Owner does it all at vent maker Raz-Air

As Patti Schubert painstakingly riveted together several thousand of the foundation vents marketed by her company, it slowly dawned on her that there had to be a better way.

There was.

A machine shop devised a spring clip to replace the rivets.

She was able to speed production and cut costs.

But for Schubert, the lesson was this: Unless you do it yourself for a while, you'll never really understand a start-up company.

Not yet six months old, Schubert's Reno-based company Raz-Air building Products already is profitable.

Its niche? An improvement on the foundation vents that are a crucial and usually ignored piece of every home that's built.

The vents prevent the buildup of moisture and gases such as radon under a home.

Unlike traditional metal foundation vents, Raz-Air products are injection-molded polymers that don't rust, are easy to paint and are simple to open and close.

Schubert knows the product as well as any entrepreneur could.

When she bought the rights to the Raz-Air line at the start of this year, fullscale manufacturing had yet to begin.

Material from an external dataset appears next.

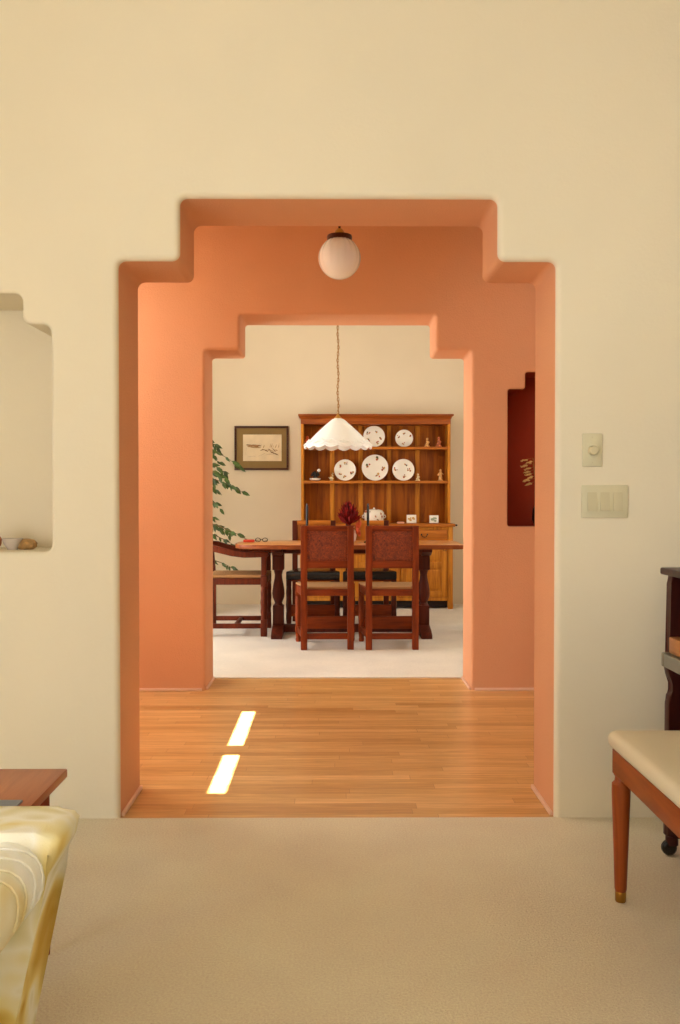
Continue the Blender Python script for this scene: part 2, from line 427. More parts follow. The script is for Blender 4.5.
# small painted trims along the hall walls
TRIM = plain('pink_trim_paint', srgb(238, 196, 166), .5, var=.02)
def trim(name, *bs):
    bm = B()
    for b in bs: box(bm, *b, .003)
    struct(name, bm, TRIM)
ax0, ax1 = A1[0][0], A1[1][0]; bx0, bx1 = A2[0][0], A2[1][0]
trim('baseboard_left', (ax0, ax0+.012, Y1a+.03, Y1b-.02, -.004, .012))
trim('baseboard_right', (ax1-.012, ax1, Y1a+.03, Y1b-.02, -.004, .012))
trim('baseboard_hall_left', (HXL, bx0-.02, Y2a-.012, Y2a, -.004, .012), (bx0, bx0+.012, Y2a+.02, Y2b-.02, -.004, .012))
trim('baseboard_hall_right', (bx1+.02, HXR, Y2a-.012, Y2a, -.004, .012), (bx1-.012, bx1, Y2a+.02, Y2b-.02, -.004, .012))

# ------------------------------------------------------------------ wall plates
p0 = at(581.8, 466.7, Y1a); p1 = at(601.7, 433.4, Y1a)
t = thing('dimmer_switch', 'small almond dimmer plate with round knob, above the wide switch plate', 'light switch', (0, 0, 0))
t.location = ((p0.x+p1.x)/2, Y1a, (p0.z+p1.z)/2); w, h = (p1.x-p0.x)/2, (p1.z-p0.z)/2
bm = B(); box(bm, -w, w, -.007, 0, -h, h, .003); obj('wall_plate', bm, PLASTIC, t)
RX = Matrix.Rotation(PI/2, 4, 'X')
bm = B(); lathe(bm, [(0, .026), (.014, .026), (.0165, .022), (.018, .007)], (0.002, 0, -.002), 24, RX); obj('knob', bm, PLASTIC2, t)
for s in (1, -1):
    bm = B(); lathe(bm, [(0, .0085), (.0025, .008), (.003, .006)], (0, 0, s*.045), 10, RX); obj('screw', bm, PLASTIC2, t)
p0 = at(581, 518, Y1a); p1 = at(627.5, 485, Y1a)
t = thing('switch_plate', 'wide almond plate with three rocker switches, below the round dimmer on the cream wall', 'light switch')
t.location = ((p0.x+p1.x)/2, Y1a, (p0.z+p1.z)/2); w, h = (p1.x-p0.x)/2, (p1.z-p0.z)/2
bm = B(); box(bm, -w, w, -.007, 0, -h, h, .003); obj('wall_plate', bm, PLASTIC, t)
for k in (-1, 0, 1):
    x = k*.046
    bm = B(); prism(bm, [(-.006, -.033), (-.013, -.033), (-.008, .033), (-.006, .033)], lambda y, z: Vector((x-.0165, y, z)), lambda y, z: Vector((x+.0165, y, z)))
    obj('rocker', bm, PLASTIC2, t)

# ------------------------------------------------------------------ living-room niche objects
zs = n1b[1]
def nich(px, Y): return at(px, 545, Y).x
bm = B(); lathe(bm, [(0, 0), (.018, 0), (.02, .006), (.03, .02), (.036, .036), (.0385, .042), (.034, .037), (.026, .02), (0, .01)], (nich(12.5, 3.34), 3.34, zs), 28)
tag(obj('bowl', bm, plain('grey_glazed_bowl', srgb(206, 192, 178), .25, coat=.4)), 'small pale grey round bowl on the sill of the wall niche', 'bowl')
bm = B()
lathe(bm, [(0, 0), (.022, 0), (.034, .01), (.036, .024), (.026, .036), (.01, .040), (0, .041)], (nich(26.5, 3.36), 3.36, zs), 20, None,
      lambda a, i, r, z: (r*(1+.12*math.sin(7*a)), z))
tag(obj('ribbed_gourd', bm, plain('brown_gourd', srgb(176, 134, 80), .6, var=.35, vscale=60)), 'squat ribbed brown gourd right of the grey bowl in the niche', 'gourd')
bm = B(); lathe(bm, [(0, 0), (.03, 0), (.042, .02), (.044, .04), (.03, .06), (.02, .07), (.024, .078)], (nich(-10.5, 3.33), 3.33, zs), 24)
tag(obj('clay_pot', bm, plain('orange_clay', srgb(196, 112, 50), .6)), 'orange clay pot left of the grey bowl, cut by the frame edge', 'pot')

# dried grass in the hall niche
g = thing('dried_grass_bunch', 'pale dried seed heads in a dark vase inside the dark red hall niche', 'dried flowers', (at(540, 526, Y2a+.13).x, Y2a+.13, n2b[1]))
bm = B(); lathe(bm, [(0, 0), (.035, 0), (.05, .04), (.045, .1), (.02, .15), (.026, .17), (.018, .165), (.016, .14)], seg=20); obj('vase', bm, WROUGHT, g)
bm = B(); bh = B()
for k in range(16):
    a = random.uniform(PI*.15, PI*.85); s = 1 if k % 2 else -1
    if k < 9:      # the heads seen at the left, drooping outwards
        e = Vector((-.055-.03*random.random(), random.uniform(-.05, .02), .26+.018*k))
    else: e = Vector((random.uniform(0, .12), random.uniform(-.05, .05), random.uniform(.28, .46)))
    pts = [Vector((0, 0, .1)), Vector((e.x*.2, e.y*.2, .2)), e+Vector((-e.x*.5, 0, .01)), e]
    tube(bm, pts, [.0015]*4, 5)
    for q in range(9):
        d = (pts[-1]-pts[-2]).normalized()
        c = e+d*q*.004+Vector((0, 0, random.uniform(-.005, .005)))
        ball(bh, c, .0065*(1-.06*q), (1.8, .8, .8), 6, 4)
obj('stems', bm, plain('dry_stem', srgb(160, 120, 60), .8), g); obj('seed_heads', bh, plain('pale_seed', srgb(214, 176, 104), .8), g)

# ------------------------------------------------------------------ hall globe pendant
Yg = 4.35; c = at(339.5, 258, Yg); R = (at(361, 258, Yg).x-at(318.5, 258, Yg).x)/2
t = thing('pendant_globe', 'round ribbed white glass globe lamp hanging from the hall ceiling', 'ceiling lamp', (c.x, Yg, ZH))
zc = c.z-ZH
gm, nt, b = newmat('opal_glass'); b.inputs['Base Color'].default_value = srgb(250, 247, 238); b.inputs['Roughness'].default_value = .18
b.inputs['Subsurface Weight'].default_value = .12; b.inputs['Subsurface Radius'].default_value = (.05, .04, .03); b.inputs['Coat Weight'].default_value = .4
bm = B(); prof = []
for k in range(0, 25):
    a = PI*(.155+.845*k/24); prof.append((R*math.sin(a), R*math.cos(a)*.99+zc))
prof[-1] = (0, prof[-1][1])
lathe(bm, prof, seg=96, mod=lambda a, i, r, z: (r*(1-.06*abs(math.sin(9*a))**.7*max(0, 1-i/19)), z))
obj('glass_globe', bm, gm, t, 60)
zt = zc+R*.88
bm = B(); lathe(bm, [(.0, zt+.022), (R*.4, zt+.021), (R*.58, zt+.016), (R*.60, zt+.010), (R*.58, zt-.004), (R*.52, zt-.006), (R*.48, zt-.002)], seg=32); obj('collar', bm, BRONZE, t)
bm = B(); lathe(bm, [(0, zt+.05), (.012, zt+.049), (.022, zt+.038), (.03, zt+.02), (0, zt+.02)], seg=20); obj('neck', bm, BRASS, t)
bm = B(); tube(bm, [(0, 0, zt+.045), (0, 0, -.02)], .006, 10); obj('stem', bm, BRONZE, t)
bm = B(); lathe(bm, [(0, -.03), (.03, -.028), (.055, -.012), (.06, 0)], seg=28); obj('canopy', bm, BRONZE, t)

# ------------------------------------------------------------------ dining: pendant
Yp = 7.5
top = at(338, 418, Yp); rim = at(338, 447.2, Yp); Rr = (at(372, 447, Yp).x-at(304.5, 447, Yp).x)/2
t = thing('pendant_lamp', 'white scalloped cone lampshade hanging on a chain over the dining table', 'ceiling lamp', (top.x, Yp, ZD))
z1, z0 = top.z-ZD, rim.z-ZD; hh = z1-z0
sm, nt, b = newmat('white_shade_glass'); b.inputs['Base Color'].default_value = srgb(250, 248, 242); b.inputs['Roughness'].default_value = .4
b.inputs['Subsurface Weight'].default_value = .5; b.inputs['Subsurface Radius'].default_value = (.1, .09, .08)
bm = B(); N = 16
def sc(a, i, r, z):
    if i <= 3: return r, z
    w = abs(math.sin(N/2*a)); f = (i-3)/4
    return r*(1+.012*f*w), z-.016*f*w
lathe(bm, [(.02, z1), (.05, z1-.012), (Rr*.40, z1-hh*.27), (Rr*.66, z1-hh*.55), (Rr*.80, z1-hh*.72), (Rr*.88, z1-hh*.82), (Rr*.94, z1-hh*.90), (Rr, z1-hh*.98),
           (Rr*.985, z1-hh*.985), (Rr*.92, z1-hh*.9), (Rr*.78, z1-hh*.73), (Rr*.38, z1-hh*.29), (.04, z1-.02)], seg=128, mod=sc)
obj('lamp_shade', bm, sm, t, 60)
bm = B()   # overlapping petal scallops round the lower band
for ring, (rr, zz, ph) in enumerate(((.84, .77, 0), (.93, .88, .5))):
    for k in range(N):
        a = 2*PI*(k+ph)/N; rw = Rr*rr
        cen = Vector((rw*math.cos(a), rw*math.sin(a), z1-hh*zz))
        out = Vector((math.cos(a), math.sin(a), -.3)).normalized(); sd = Vector((-math.sin(a), math.cos(a), 0))
        sl = Vector((math.cos(a)*Rr, math.sin(a)*Rr, -hh)).normalized()
        pts = [cen+sd*math.cos(u)*.052+sl*(.035*math.sin(u))+Vector((0, 0, .006)) for u in [PI*q/10 for q in range(11)]]
        tube(bm, pts, .0035, 5)
obj('scalloped_petals', bm, sm, t)
bm = B(); lathe(bm, [(0, z1+.03), (.01, z1+.028), (.02, z1+.012), (.03, z1+.002), (.03, z1-.006)], seg=20); obj('cap', bm, BRASS, t)
bm = B(); z = z1+.03; k = 0
CH = plain('pale_brass_chain', srgb(170, 124, 70), .4, .7)
while z < -.03:
    torus(bm, Matrix.Translation((math.sin(k*.7)*.003, 0, z+.016)) @ Matrix.Rotation(k*PI/2+.4, 4, 'Z'), .009, .0026, 12, 5, 1, 1.9); z += .027; k += 1
obj('chain', bm, CH, t)
bm = B(); tube(bm, [(.006*math.sin(q*.9), .006*math.cos(q*.9), z1+.02+(-.02-z1-.02)*q/40) for q in range(41)], .0025, 5); obj('cord', bm, CH, t)
bm = B(); lathe(bm, [(0, -.03), (.03, -.026), (.06, -.01), (.065, 0)], seg=24); obj('canopy', bm, BRASS, t)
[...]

These days, a plastics manufacturer works under contract to make the injection- molded pieces, and five part-time employees provide some assistance to Schubert.

But mostly she assembles the units herself.

She packs them herself.

She taught herself to drive a forklift and warehouses the inventory herself.

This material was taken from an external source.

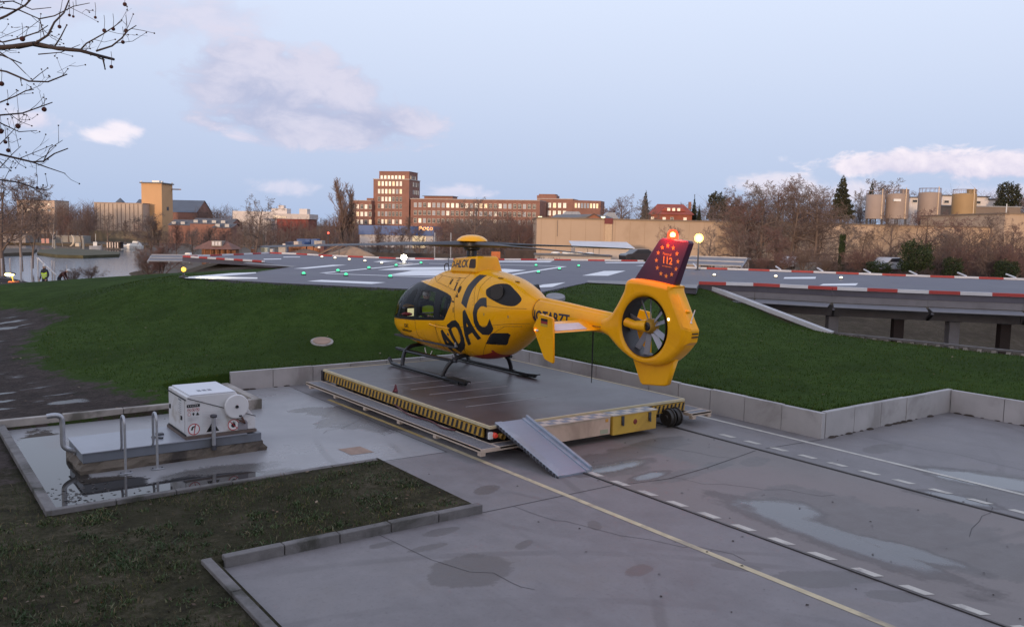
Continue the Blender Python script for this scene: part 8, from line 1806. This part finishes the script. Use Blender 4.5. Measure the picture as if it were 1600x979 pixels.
main = [([(-420, 150), (-200, 100), (-40, 78), (20, 73), (55, 68), (90, 76), (125, 79), (150, 86), (178, 93)], .030), ([(125, 79), (135, 68), (160, 54), (178, 42), (190, 33)], .008), ([(55, 68), (75, 55), (85, 35), (100, 20), (108, 0), (112, -20)], .012), ([(150, 80), (175, 72), (190, 60), (200, 48), (213, 40)], .010),
        ([(-420, 30), (-100, 40), (-20, 38), (10, 25), (40, 8), (60, -14)], .018), ([(-420, 200), (-150, 120), (-30, 105), (10, 112), (45, 127), (75, 128), (105, 116)], .014), ([(-420, 220), (-150, 180), (-40, 178), (0, 180), (35, 177), (60, 168), (82, 160)], .012), ([(-150, 190), (-40, 165), (0, 160), (25, 150), (40, 142), (53, 140)], .009),
        ([(-40, 178), (0, 192), (30, 206), (58, 204)], .008), ([(-420, 290), (-150, 250), (-40, 240), (0, 241), (25, 247), (50, 253), (68, 252), (85, 240), (106, 232)], .014), ([(50, 253), (75, 262), (102, 271)], .008), ([(68, 252), (78, 232), (98, 219)], .006), ([(-150, 300), (-40, 285), (0, 281), (30, 285), (55, 294), (73, 297)], .011),
        ([(-100, 40), (-30, 60), (5, 66), (30, 60), (60, 50), (75, 40)], .010), ([(-30, 20), (0, 12), (30, 16), (62, 30), (70, 60)], .010), ([(60, 30), (85, 25), (115, 10), (140, 5)], .007), ([(-30, 100), (0, 82), (20, 95), (40, 115)], .008), ([(60, 85), (95, 82), (125, 70)], .006), ([(-40, 240), (0, 225), (15, 210), (33, 190)], .006), ([(-30, 270), (0, 262), (20, 240), (33, 228)], .006), ([(-20, 5), (20, 2), (50, 15), (80, 12)], .008)]
for i, (l, rad) in enumerate(main): twigs([p for p in P3(l, .12 * math.sin(i * 1.9))], rad, 2)
TR.build('trunk', mat('plane_bark', (.05, .038, .034), .9, var=.3), pt_, smooth=True); CRN.build('crown', mat('plane_twig', (.040, .028, .026), .9, var=.2), pt_, smooth=True)
for i, (x_, y_, r_) in enumerate(((195, 7, .014), (149, 27.5, .010), (108.5, 24, .010), (114.5, 26, .009), (93, 42, .013), (163, 48, .014), (177, 45.5, .013), (197, 48, .014), (192, 66, .013), (174, 104.5, .013), (35, 61, .018), (2.5, 131, .017), (12, 163, .010), (69, 171, .017), (28, 197, .018), (1, 205, .019), (8.5, 222, .013), (13, 235, .015), (58, 293, .010))):
    q = at(x_, y_, D0 - .1); s = MB(); n = 10; vs = []
    s.ell(q, (r_, r_, r_), 7); b_ = s.build('seed_ball', mat('seed_red', (.055, .016, .014), .9, bump=.6, bscale=300), pt_, smooth=True); s = MB(); s.tube([q + Vector((0, 0, r_)), q + Vector((.004, 0, r_ + .05)), q + Vector((0, .0, r_ + .09))], .0016, 4); s.build('stalk', mat('plane_twig', (.04, .028, .026), .9), b_)

# ================================================================== GRASS
def blades(name, label, pts, h, wd, m_, seed, lean=.5):
    r = np.random.default_rng(seed); n = len(pts); z = height(pts); B = np.c_[pts, z - .01]; a = r.uniform(0, 2 * np.pi, n); hh = h * r.uniform(.45, 1.35, n); ww = wd * r.uniform(.6, 1.3, n)
    u = np.c_[np.cos(a), np.sin(a), np.zeros(n)]; b2 = r.uniform(0, 2 * np.pi, n); le = np.c_[np.cos(b2), np.sin(b2), np.zeros(n)] * (hh * lean * r.uniform(.1, 1.2, n))[:, None]
    up = np.c_[np.zeros(n), np.zeros(n), hh]
    V = np.stack([B - u * ww[:, None], B + u * ww[:, None], B + le * .35 + up * .6 + u * ww[:, None] * .7, B + le * .35 + up * .6 - u * ww[:, None] * .7, B + le + up], 1).reshape(-1, 3)
    k_ = np.arange(n)[:, None] * 5; F4 = np.concatenate([k_, k_ + 1, k_ + 2, k_ + 3], 1); F3 = np.concatenate([k_ + 3, k_ + 2, k_ + 4], 1)
    me = bpy.data.meshes.new(name); me.from_pydata(V.tolist(), [], F4.tolist() + F3.tolist()); me.materials.append(m_); o = link(name, me); tag(o, label, 'grass', kind='stuff'); return o
rg = np.random.default_rng(5)
# worn bed in the foreground
N = 130000; X = rg.uniform(-9, 6.7, N); Y = rg.uniform(4.0, 12.82, N); ok = ~((X > 2.9) & (Y < 10.05))
wv = np.sin(X * 1.7 + 1.3 * np.sin(Y * 1.1)) + np.sin(Y * 2.3 + X * .9) * .8 + np.sin(X * 4.1 - Y * 3.3) * .5
ok &= rg.random(N) < np.clip(.38 + .34 * wv, .04, 1.0)
pts = np.c_[X[ok], Y[ok]]
M_wg = island_mat('worn_grass_blade', [(0, (.026, .044, .012)), (.40, (.045, .075, .020)), (.62, (.068, .10, .032)), (.8, (.12, .105, .05)), (1, (.16, .12, .07))])
blades('grass', 'patchy worn grass with dead blades in the foreground bed', pts, .055, .0045, M_wg, 1, .9)
N = 26000; X = rg.uniform(-14, 1.68, N); Y = rg.uniform(9.5, 20, N); q = np.c_[X, Y]; ok = (mudness(q) < -.1) & (rg.random(N) < .8); blades('grass', 'rough grass left of the puddled pit beside the muddy track', q[ok], .06, .005, M_wg, 2, .9)
# mown lawn
M_lg = island_mat('lawn_blade', [(0, (.025, .048, .007)), (.5, (.042, .076, .011)), (.85, (.062, .100, .017)), (1, (.11, .105, .034))], .85, .05)
N = 420000; X = rg.uniform(-26, 36, N); Y = rg.uniform(4, 36, N); q = np.c_[X, Y]; dist = np.hypot(X, Y)
ok = ~apron_ext(X, Y) & ~((X < 6.75) & (Y < 18.95)) & ~in_poly(q, PP) & ~gully(X, Y) & (rg.random(N) < np.clip(22 / np.maximum(dist, 8), .25, 1)); q = q[ok]; q = q[mudness(q) < -.25]
ang = np.arctan2(q @ np.array(RGT), q @ np.array(FWD)); q = q[np.abs(ang) < R(36)]
blades('grass', 'dense short green grass of the sloping lawn', q, .05, .007, M_lg, 3, .6)
# rosettes of weeds and tussocks standing in the worn bed
P_ = []
for i in range(620):
    cx_, cy_ = rg.uniform(-7, 6.6), rg.uniform(4.5, 12.7)
    if cx_ > 2.8 and cy_ < 10.1: continue
    rad_ = rg.uniform(.04, .24); n_ = int(46 * rad_ / .1); P_.append(np.c_[cx_ + rg.normal(0, rad_, n_) * .6, cy_ + rg.normal(0, rad_, n_) * .6])
P_ = np.concatenate(P_); P_ = P_[(P_[:, 1] < 12.8) & (P_[:, 0] < 6.65) & ~((P_[:, 0] > 2.9) & (P_[:, 1] < 10.1))]
blades('weeds', 'tussocks and broad leaved weeds in the worn foreground bed', P_, .045, .010, island_mat('weed_blade', [(0, (.022, .040, .014)), (.5, (.05, .085, .028)), (.8, (.095, .115, .06)), (1, (.15, .12, .07))]), 7, 1.3)
# taller unmown tufts along the walls and kerbs of the lawn, and leaves lying in it
P_ = []
for a, b in zip(WALLINE[:-1], WALLINE[1:]):
    L_ = math.hypot(b[0] - a[0], b[1] - a[1]); n_ = int(L_ * 130); tt = rg.random(n_)[:, None]; d_ = np.array([b[0] - a[0], b[1] - a[1]]) / L_; P_.append(np.array(a) + tt * (np.array(b) - np.array(a)) + np.array([-d_[1], d_[0]]) * (.04 + np.abs(rg.normal(0, .10, n_)))[:, None])
P_ = np.concatenate(P_); P_ = P_[~on_apron(P_[:, 0], P_[:, 1]) & (P_[:, 1] > -4)]
blades('grass', 'taller unmown grass fringe along the top of the retaining walls', P_, .10, .006, M_lg, 11, .9)
s = MB(); rr = random.Random(18)
for i in range(900):
    x_, y_ = rr.uniform(-12, 31), rr.uniform(10, 31)
    if on_apron(np.array([x_]), np.array([y_]))[0] or (x_ < 6.75 and y_ < 19) or in_poly(np.array([[x_, y_]]), PP)[0] or gully(np.array([x_]), np.array([y_]))[0]: continue
    z = float(height([(x_, y_)])[0]) + .045; a = rr.uniform(0, 6.3); L_ = rr.uniform(.02, .05); u = Vector((math.cos(a), math.sin(a), rr.uniform(-.3, .3))); v = Vector((-u.y, u.x, rr.uniform(-.3, .3))) * .6; c_ = Vector((x_, y_, z)); s.add([c_ - u * L_, c_ + v * L_, c_ + u * L_, c_ - v * L_], [(0, 1, 2, 3)])
tag(s.build('dead_leaves', island_mat('lawn_leaf', [(0, (.045, .028, .016)), (.7, (.10, .06, .035)), (1, (.20, .16, .10))])), 'few dead leaves scattered over the green lawn', 'leaves', kind='stuff')
# dead leaves and crumbs on the worn bed
s = MB(); rr = random.Random(8)
for i in range(420):
    x_, y_ = rr.uniform(-7, 6.6), rr.uniform(4.5, 12.8)
    if x_ > 2.8 and y_ < 10.1: continue
    z = float(height([(x_, y_)])[0]) + .03; a = rr.uniform(0, 6.3); L_ = rr.uniform(.015, .04); u = Vector((math.cos(a), math.sin(a), rr.uniform(-.3, .3))); v = Vector((-u.y, u.x, rr.uniform(-.3, .3))) * .6; c_ = Vector((x_, y_, z)); s.add([c_ - u * L_, c_ + v * L_, c_ + u * L_, c_ - v * L_], [(0, 1, 2, 3)])
tag(s.build('dead_leaves', island_mat('dead_leaf', [(0, (.05, .03, .02)), (.6, (.12, .075, .045)), (1, (.26, .20, .14))])), 'scattered dead leaves in the worn grass bed', 'leaves', kind='stuff')
s = MB()
for i in range(60):
    x_, y_ = rr.uniform(6.9, 14), rr.uniform(3, 12.2)
    a = rr.uniform(0, 6.3); L_ = rr.uniform(.012, .03); u = Vector((math.cos(a), math.sin(a), 0)); v = Vector((-u.y, u.x, 0)) * .6; c_ = Vector((x_, y_, .008)); s.add([c_ - u * L_, c_ + v * L_ + Vector((0, 0, .006)), c_ + u * L_, c_ - v * L_], [(0, 1, 2, 3)])
tag(s.build('dead_leaves', mat('leaf_dark', (.035, .025, .02), .9)), 'scattered dark leaves and crumbs on the concrete apron', 'leaves', kind='stuff')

She makes the sales calls herself and ships the orders herself.

"I'm it," she said last week.

"I love to get dirty, and it's a hard day's work.

I feel good about myself when I go home."

Even over the short term, however, the strategy of Raz-Air doesn't depend on Schubert working her fingers to the bone.

She's squeezing costs as tight as she can to free some margin to bring distributors on line.

Once the distributors are rolling out the product nationwide, Schubert counts on volumes rising rapidly enough to keep her margins growing.

The company already has seen a sharp increase in volume among the 14 contractors supply houses in northern Nevada that sell its products.

"I've been shipping pallets," Schubert said.

"It used to be just boxes."

Schubert has targeted California and Texas as her company's next markets, largely because their warm weather allows construction to continue year-round.

And that means a year-round market for foundation vents.

The challenge, she said, is convincing contractors to try something new.

"People get in the habit of using the same products," Schubert said.

Although Schubert spent the last few years managing a golf course in rural North Dakota yes, the golf season is pretty darned short in rural North Dakota she's no neophyte at manufacturing.

Among her earlier business ventures was a Los Angeles manufacturer of sheepskin boots she launched in the family garage.